• [AIM OF THE TASK]: Copy the records below verbatim, from the first line through the line containing "(46, 67, 70))", inclusive, and output nothing else.

• [DATA SECTION]:

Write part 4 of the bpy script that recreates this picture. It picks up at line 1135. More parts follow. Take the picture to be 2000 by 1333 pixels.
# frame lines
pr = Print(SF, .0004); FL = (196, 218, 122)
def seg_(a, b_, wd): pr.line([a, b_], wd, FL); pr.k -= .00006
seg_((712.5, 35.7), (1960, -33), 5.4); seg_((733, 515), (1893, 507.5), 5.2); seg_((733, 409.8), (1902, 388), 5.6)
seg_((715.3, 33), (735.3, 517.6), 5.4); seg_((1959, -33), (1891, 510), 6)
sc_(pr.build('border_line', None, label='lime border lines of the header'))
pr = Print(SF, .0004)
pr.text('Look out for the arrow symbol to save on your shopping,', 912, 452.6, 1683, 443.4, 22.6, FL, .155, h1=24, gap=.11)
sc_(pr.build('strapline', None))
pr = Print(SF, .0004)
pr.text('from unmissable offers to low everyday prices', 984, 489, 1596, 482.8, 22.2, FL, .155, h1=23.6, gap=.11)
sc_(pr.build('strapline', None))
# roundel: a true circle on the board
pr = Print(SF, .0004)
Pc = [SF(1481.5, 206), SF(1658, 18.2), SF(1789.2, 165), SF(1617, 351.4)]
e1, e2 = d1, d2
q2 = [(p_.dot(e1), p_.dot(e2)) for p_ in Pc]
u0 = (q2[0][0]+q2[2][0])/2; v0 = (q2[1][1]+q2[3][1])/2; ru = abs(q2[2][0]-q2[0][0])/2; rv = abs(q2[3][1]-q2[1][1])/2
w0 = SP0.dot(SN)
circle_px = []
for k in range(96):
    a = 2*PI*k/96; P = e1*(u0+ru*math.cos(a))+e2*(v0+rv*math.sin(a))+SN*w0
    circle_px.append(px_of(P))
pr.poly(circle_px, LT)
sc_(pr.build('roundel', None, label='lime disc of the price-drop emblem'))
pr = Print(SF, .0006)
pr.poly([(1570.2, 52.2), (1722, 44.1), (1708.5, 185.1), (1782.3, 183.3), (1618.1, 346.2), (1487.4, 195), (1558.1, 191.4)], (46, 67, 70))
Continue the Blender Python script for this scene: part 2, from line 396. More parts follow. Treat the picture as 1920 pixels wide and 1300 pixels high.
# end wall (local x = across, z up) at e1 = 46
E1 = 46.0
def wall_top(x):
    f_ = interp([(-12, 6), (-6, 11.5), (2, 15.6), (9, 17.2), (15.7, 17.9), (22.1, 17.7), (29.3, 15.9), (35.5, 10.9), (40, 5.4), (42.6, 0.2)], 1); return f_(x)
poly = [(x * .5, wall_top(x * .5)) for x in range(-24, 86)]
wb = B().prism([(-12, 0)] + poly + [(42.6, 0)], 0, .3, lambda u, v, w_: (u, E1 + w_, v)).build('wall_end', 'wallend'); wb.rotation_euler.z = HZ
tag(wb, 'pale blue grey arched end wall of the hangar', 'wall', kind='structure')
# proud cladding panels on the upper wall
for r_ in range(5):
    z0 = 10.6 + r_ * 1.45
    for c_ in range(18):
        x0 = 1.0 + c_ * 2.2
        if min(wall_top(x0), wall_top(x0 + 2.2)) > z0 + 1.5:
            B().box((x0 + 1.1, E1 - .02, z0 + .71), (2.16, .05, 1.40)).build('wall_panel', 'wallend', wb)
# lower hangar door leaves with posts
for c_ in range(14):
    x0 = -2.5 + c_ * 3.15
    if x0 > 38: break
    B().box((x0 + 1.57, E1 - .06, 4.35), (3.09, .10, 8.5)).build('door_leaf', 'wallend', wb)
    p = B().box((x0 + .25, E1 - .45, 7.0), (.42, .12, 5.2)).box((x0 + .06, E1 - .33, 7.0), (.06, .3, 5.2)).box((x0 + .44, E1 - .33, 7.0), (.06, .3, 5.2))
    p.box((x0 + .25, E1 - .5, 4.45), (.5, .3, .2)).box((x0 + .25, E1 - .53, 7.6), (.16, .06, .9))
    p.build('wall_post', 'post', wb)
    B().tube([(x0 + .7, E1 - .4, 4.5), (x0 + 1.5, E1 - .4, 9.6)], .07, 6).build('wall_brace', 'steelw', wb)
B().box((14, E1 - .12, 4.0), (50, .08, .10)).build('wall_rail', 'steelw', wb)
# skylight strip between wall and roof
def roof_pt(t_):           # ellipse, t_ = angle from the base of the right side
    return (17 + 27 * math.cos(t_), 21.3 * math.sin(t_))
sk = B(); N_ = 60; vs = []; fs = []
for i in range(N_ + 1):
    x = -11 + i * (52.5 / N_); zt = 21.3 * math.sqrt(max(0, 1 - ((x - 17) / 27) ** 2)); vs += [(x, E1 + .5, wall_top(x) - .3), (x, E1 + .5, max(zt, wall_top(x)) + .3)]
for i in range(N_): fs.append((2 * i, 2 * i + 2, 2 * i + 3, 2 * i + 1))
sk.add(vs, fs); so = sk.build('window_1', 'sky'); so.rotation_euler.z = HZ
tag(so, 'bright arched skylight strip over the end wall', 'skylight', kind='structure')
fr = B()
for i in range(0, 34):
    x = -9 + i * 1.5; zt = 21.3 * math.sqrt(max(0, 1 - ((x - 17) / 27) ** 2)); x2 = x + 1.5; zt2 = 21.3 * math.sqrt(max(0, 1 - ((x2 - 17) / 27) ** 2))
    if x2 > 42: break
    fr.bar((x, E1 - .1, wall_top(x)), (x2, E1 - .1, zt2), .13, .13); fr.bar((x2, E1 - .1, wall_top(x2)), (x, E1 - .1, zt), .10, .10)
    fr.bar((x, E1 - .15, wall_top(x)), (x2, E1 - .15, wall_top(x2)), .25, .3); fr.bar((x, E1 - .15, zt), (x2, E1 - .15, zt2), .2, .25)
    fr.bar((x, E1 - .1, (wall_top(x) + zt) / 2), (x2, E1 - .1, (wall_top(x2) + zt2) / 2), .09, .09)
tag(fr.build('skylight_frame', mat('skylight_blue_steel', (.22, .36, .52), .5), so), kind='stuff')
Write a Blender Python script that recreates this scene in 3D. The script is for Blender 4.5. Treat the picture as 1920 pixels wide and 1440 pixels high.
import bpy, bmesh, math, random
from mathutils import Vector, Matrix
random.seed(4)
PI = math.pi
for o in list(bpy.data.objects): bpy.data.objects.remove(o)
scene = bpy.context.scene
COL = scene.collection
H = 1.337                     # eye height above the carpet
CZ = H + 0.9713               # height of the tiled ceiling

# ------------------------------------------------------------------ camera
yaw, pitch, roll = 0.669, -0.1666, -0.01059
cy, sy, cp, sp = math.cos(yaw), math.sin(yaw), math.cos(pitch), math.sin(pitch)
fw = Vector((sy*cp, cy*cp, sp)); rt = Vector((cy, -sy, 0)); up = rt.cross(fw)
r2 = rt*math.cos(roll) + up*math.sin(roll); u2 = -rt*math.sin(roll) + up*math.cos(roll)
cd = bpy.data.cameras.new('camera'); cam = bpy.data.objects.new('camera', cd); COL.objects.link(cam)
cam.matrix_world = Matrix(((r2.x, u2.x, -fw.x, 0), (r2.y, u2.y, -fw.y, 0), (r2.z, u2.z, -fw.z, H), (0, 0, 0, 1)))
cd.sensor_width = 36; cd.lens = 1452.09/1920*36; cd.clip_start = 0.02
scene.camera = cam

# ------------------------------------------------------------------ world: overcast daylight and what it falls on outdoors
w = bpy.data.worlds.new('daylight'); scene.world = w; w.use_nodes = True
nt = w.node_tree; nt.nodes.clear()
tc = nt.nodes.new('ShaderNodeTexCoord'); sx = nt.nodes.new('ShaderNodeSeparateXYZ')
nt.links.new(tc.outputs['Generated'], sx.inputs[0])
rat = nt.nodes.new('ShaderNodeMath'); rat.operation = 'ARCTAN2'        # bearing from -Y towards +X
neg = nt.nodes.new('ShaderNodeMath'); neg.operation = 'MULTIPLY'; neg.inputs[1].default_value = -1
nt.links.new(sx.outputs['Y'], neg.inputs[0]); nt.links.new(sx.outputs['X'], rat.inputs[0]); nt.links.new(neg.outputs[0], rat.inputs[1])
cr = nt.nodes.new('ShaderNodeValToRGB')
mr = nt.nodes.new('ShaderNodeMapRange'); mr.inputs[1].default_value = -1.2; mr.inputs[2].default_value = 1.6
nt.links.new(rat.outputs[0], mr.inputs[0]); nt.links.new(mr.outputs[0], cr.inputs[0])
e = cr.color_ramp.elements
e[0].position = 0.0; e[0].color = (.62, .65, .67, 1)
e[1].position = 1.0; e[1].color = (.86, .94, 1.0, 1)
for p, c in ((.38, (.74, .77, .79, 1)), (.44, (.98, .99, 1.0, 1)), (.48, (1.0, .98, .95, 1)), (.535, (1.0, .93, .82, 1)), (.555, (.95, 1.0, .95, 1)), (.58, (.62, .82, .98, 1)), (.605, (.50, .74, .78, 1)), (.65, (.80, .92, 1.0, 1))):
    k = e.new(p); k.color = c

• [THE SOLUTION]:
Write part 4 of the bpy script that recreates this picture. It picks up at line 1135. More parts follow. Take the picture to be 2000 by 1333 pixels.
# frame lines
pr = Print(SF, .0004); FL = (196, 218, 122)
def seg_(a, b_, wd): pr.line([a, b_], wd, FL); pr.k -= .00006
seg_((712.5, 35.7), (1960, -33), 5.4); seg_((733, 515), (1893, 507.5), 5.2); seg_((733, 409.8), (1902, 388), 5.6)
seg_((715.3, 33), (735.3, 517.6), 5.4); seg_((1959, -33), (1891, 510), 6)
sc_(pr.build('border_line', None, label='lime border lines of the header'))
pr = Print(SF, .0004)
pr.text('Look out for the arrow symbol to save on your shopping,', 912, 452.6, 1683, 443.4, 22.6, FL, .155, h1=24, gap=.11)
sc_(pr.build('strapline', None))
pr = Print(SF, .0004)
pr.text('from unmissable offers to low everyday prices', 984, 489, 1596, 482.8, 22.2, FL, .155, h1=23.6, gap=.11)
sc_(pr.build('strapline', None))
# roundel: a true circle on the board
pr = Print(SF, .0004)
Pc = [SF(1481.5, 206), SF(1658, 18.2), SF(1789.2, 165), SF(1617, 351.4)]
e1, e2 = d1, d2
q2 = [(p_.dot(e1), p_.dot(e2)) for p_ in Pc]
u0 = (q2[0][0]+q2[2][0])/2; v0 = (q2[1][1]+q2[3][1])/2; ru = abs(q2[2][0]-q2[0][0])/2; rv = abs(q2[3][1]-q2[1][1])/2
w0 = SP0.dot(SN)
circle_px = []
for k in range(96):
    a = 2*PI*k/96; P = e1*(u0+ru*math.cos(a))+e2*(v0+rv*math.sin(a))+SN*w0
    circle_px.append(px_of(P))
pr.poly(circle_px, LT)
sc_(pr.build('roundel', None, label='lime disc of the price-drop emblem'))
pr = Print(SF, .0006)
pr.poly([(1570.2, 52.2), (1722, 44.1), (1708.5, 185.1), (1782.3, 183.3), (1618.1, 346.2), (1487.4, 195), (1558.1, 191.4)], (46, 67, 70))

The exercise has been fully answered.